Over the last several days we have become knee deep into the American Revolution. During our review of taxes, taxes, and more taxes we were making a list of the different ways colonists protested the taxes. As they volunteered I wrote-----boycotts, smuggled goods, letters to Parliament, petitions, and violence. A young man volunteers, “The Sons of Liberty.” Immediately a girl speaks up and says, “Daughters too----the Daughters of Liberty!” I make separate entries on the board to please the masses.

I say, “I think we have them all. What about important people who spoke out about the taxes?” Students rattle off the following names---James Otis, Mercy Otis Warren, and Patrick Henry. “There’s one more that we’ve talked about, so far,” I prompt.

A voice says hesitantly, “Samuel Adams?”

Another voice counters, “No, John Adams. Sam Adams is the name on my Dad’s beer.” The room erupts in laughter, shouts, and counter-shouts from all corners. I raise my hand----the Harry Wong ‘guaranteed to get them quiet’ way.

I ask the class to turn to the appropriate page in the book where Sam Adams is highlighted. I wait for everyone to come on board. You see, even opening textbooks and finding page numbers can create momentary chaos in a room full of nine and ten year olds.

“Ok,” I finally say. “Samuel Adams’ cousin, John, called Sam “a plain, simple, decent citizen of middling stature, dress, and manners. The Governor of Massachusetts, a loyalist, called him the most dangerous man in Massachusetts. Boys and girls, Sam Adams is the name of a beer.” Looks of ‘I told ya’ sos’ are flashed around the room. “Our job right this minute is to reread about Sam and figure out what he did to get a beer named after him.”

We learn that after graduating from Harvard in 1740 Samuel Adams studied law, and worked as a clerk and merchant. He managed a brewery before being elected tax collector.

That tidbit of knowledge causes some titters. One of the most important tax protesters actually had collected taxes. We read on and learn more.

As more and more taxes were levied against the colonists Samuel Adams found out he was a good organizer and speaker. He helped to organize Boston’s chapter of the Sons of Liberty. Adams’ main talent was to bring together rich and poor alike. He wrote several pamphlets urging Americans to rebel against the British. One pamphlet called “The Rights of the Colonists” centered on three ideas: the rights of colonists as men, the rights of colonists as Christians (imagine that!), and the rights of colonists as subjects. These same rights are introduced into the founding documents of our nation---the rights of life, liberty, private property, and freedom of religion.
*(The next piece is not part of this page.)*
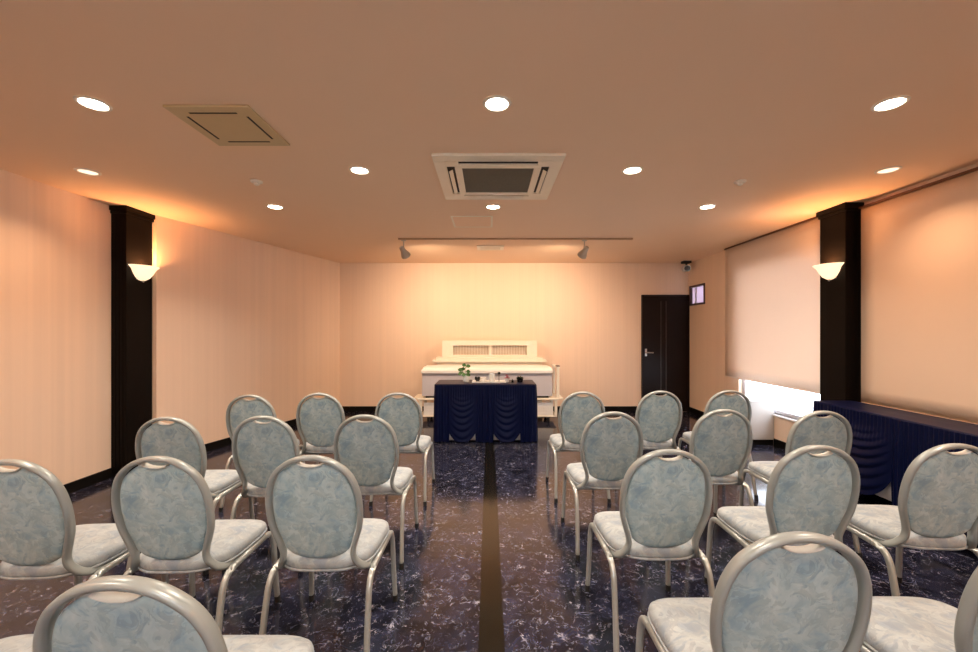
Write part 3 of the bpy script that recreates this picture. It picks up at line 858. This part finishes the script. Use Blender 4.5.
# leafy sprig in a glass vase
v = thing('vase', 'small glass vase holding a green leafy sprig, left end of the navy table', 'vase', (at(466, 5.30), 5.30, TZ))
obj('glass', lathe(bmesh.new(), [(0, .001), (.036, .001), (.042, .01), (.044, .05), (.036, .075), (.038, .085), (.034, .083), (.033, .075), (.040, .05), (.038, .014), (0, .012)], 24), M['clear'], v, smooth=True, angle=.9)
sp = bmesh.new()
tube(sp, catmull([(0, 0, .02), (.005, 0, .10), (-.012, 0, .16), (.002, 0, .215)], 4), .003, seg=6)
tube(sp, catmull([(0, 0, .03), (-.02, 0, .10), (-.05, 0, .15)], 4), .003, seg=6)
for bz, dv in [((0, 0, .21), (-.4, -.2, .3)), ((0, 0, .205), (.8, -.2, .3)), ((-.008, 0, .17), (-.9, -.1, .2)), ((0, 0, .14), (.9, -.4, .2)), ((0, 0, .10), (.7, -.3, .1)), ((0, 0, .10), (-.7, -.5, .1)), ((-.05, 0, .15), (-.6, 0, .4)), ((-.05, 0, .15), (.2, -.3, .6)), ((-.04, 0, .13), (-.8, -.2, -.2)), ((0, 0, .19), (.1, -.9, .2))]:
    leaf(sp, bz, dv, .068, .026, (.3 * dv[0], -1, .5))
obj('sprig', sp, M['leaf'], v, smooth=True)
# incense burner
v = thing('incense_burner', 'small black round incense burner beside the leafy vase', 'incense burner', (at(477.5, 5.33), 5.33, TZ))
obj('bowl', lathe(bmesh.new(), [(0, .012), (.02, .012), (.034, .03), (.038, .05), (.034, .068), (.030, .07), (.030, .06), (0, .055)], 24), M['blackgloss'], v, smooth=True, angle=.9)
bm = bmesh.new()
for k in range(3): tube(bm, [(.022 * math.cos(k * 2.1), .022 * math.sin(k * 2.1), 0), (.018 * math.cos(k * 2.1), .018 * math.sin(k * 2.1), .018)], .006, seg=8)
obj('foot', bm, M['blackgloss'], v, smooth=True)
# white cup
v = thing('cup', 'white china cup between the black burner and the glass lamp', 'cup', (at(483, 5.28), 5.28, TZ + .0085))
obj('cup_body', lathe(bmesh.new(), [(0, .0), (.022, .0), (.024, .008), (.036, .03), (.040, .055), (.037, .055), (.033, .032), (0, .012)], 24), M['china'], v, smooth=True, angle=.9)
# glass candle lamp
v = thing('candle_lamp', 'clear glass candle lamp with cream candle on the tray', 'candle', (at(492, 5.30), 5.30, TZ + .0085))
obj('glass', lathe(bmesh.new(), [(.034, .0), (.036, .01), (.036, .11), (.033, .11), (.033, .012)], 24), M['clear'], v, smooth=True, angle=.9)
obj('candle', lathe(bmesh.new(), [(0, .0), (.024, .0), (.024, .075), (0, .072)], 20), M['china'], v, smooth=True, angle=.9)
# singing bell on a tall stick
v = thing('ball_striker', 'small round black ball on a thin stand right of the candle', 'ornament', (at(499, 5.34), 5.34, TZ))
bm = lathe(bmesh.new(), [(0, 0), (.024, 0), (.022, .006), (.005, .010), (.004, .095), (0, .097)], 16); obj('stand', bm, M['blackgloss'], v, smooth=True, angle=.8)
obj('ball', sphere(bmesh.new(), (0, 0, .113), .019), M['blackgloss'], v, smooth=True)
# pink flowers in a glass
v = thing('flower_glass', 'short glass with small pink flowers on the navy table', 'flowers', (at(507, 5.30), 5.30, TZ))
obj('glass', lathe(bmesh.new(), [(0, .001), (.026, .001), (.030, .05), (.028, .05), (.024, .006), (0, .006)], 20), M['clear'], v, smooth=True, angle=.9)
bm = bmesh.new()
for x, y, z in [(0, 0, .062), (.022, .004, .055), (-.02, -.006, .056), (.004, -.018, .078), (-.006, .014, .09), (0, 0, .03)]:
    for k in range(5): sphere(bm, (x + .009 * math.cos(k * 1.257), y + .009 * math.sin(k * 1.257), z), .008, u=8, v=6)
obj('flowers', bm, M['pinkflower'], v, smooth=True)
# dark bottle
v = thing('bottle', 'tiny dark bottle left of the dark potted plant', 'bottle', (at(512.5, 5.26), 5.26, TZ))
obj('bottle_body', lathe(bmesh.new(), [(0, 0), (.014, 0), (.015, .004), (.015, .026), (.006, .034), (.006, .044), (0, .044)], 16), M['blackgloss'], v, smooth=True, angle=.8)
# dark potted plant
v = thing('potted_plant', 'low dark leafy plant in a black pot, right end of the navy table', 'plant', (at(520, 5.30), 5.30, TZ))
obj('pot', lathe(bmesh.new(), [(0, 0), (.034, 0), (.044, .05), (.048, .055), (.044, .055), (.040, .05), (0, .045)], 20), M['blackgloss'], v, smooth=True, angle=.8)
bm = bmesh.new()
for k in range(26):
    a = random.uniform(0, 2 * PI); e = random.uniform(.1, 1.3)
    leaf(bm, (.012 * math.cos(a), .012 * math.sin(a), .045), (math.cos(a), math.sin(a), e), random.uniform(.045, .075), .013)
obj('foliage', bm, M['darkleaf'], v, smooth=True)

# ------------------------------------------------------------------ daylight, camera, view
w = bpy.data.worlds.new('World'); scene.world = w; w.use_nodes = True
bg = w.node_tree.nodes['Background']; bg.inputs[0].default_value = (0.88, 0.93, 1.0, 1); bg.inputs[1].default_value = 7.0

cam = bpy.data.cameras.new('Camera'); co = bpy.data.objects.new('Camera', cam); C.objects.link(co)
co.location = (0, 0, HC); co.rotation_euler = (PI / 2, 0, 0)
cam.sensor_width = 36; cam.lens = 405 / 978 * 36; cam.shift_y = 6 / 978; cam.clip_start = 0.02
scene.camera = co
vs = scene.view_settings
vs.view_transform = 'Standard'; vs.look = 'None'; vs.gamma = 1; vs.exposure = 0.98; vs.use_curve_mapping = False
I stop our process of reading and tell students to remember this. I tell them in a few days we will talk about the Declaration of Independence and I will ask them to remember Sam Adams’ pamphlet.

Samuel Adams played an important role in the first actual battle of the Revolution. The British soldiers began to move against Lexington and Concord because they had information that John Hancock and Sam were there with a store of weapons. Luckily they were warned.

We talk about what we just read and identify the qualifications that could get a beer named after you. We then discuss which is more important, having a beer named after a historical figure or the contributions of that person. We decide the contributions are more important, and we discuss why the beer company would want to have a famous name attached to it. Having completed our review I inform students it’s time to go. Several hands appear in the air. “Well, what happened at Lexington and Concord?”

“Oh, young grasshopper,” I say in my pitiful ‘Kung-Fu’ imitation, “that’s a story for another time.”

That’s the secret. Leave ‘em wanting more.

1 comment:

Jennie W said...

I really like your lesson here. I use Sam Adams as an example to illustrate searching for good websites online to my college students. If you put in Sam Adams the first site you get is the beer site - not a good place to get your historical facts! Its amazing how many students don't know how to properly search for research materials on the Internet. They believe Google's first choice is their first choice....sorry for the vent, but I see that alot...especially on Cleopatra!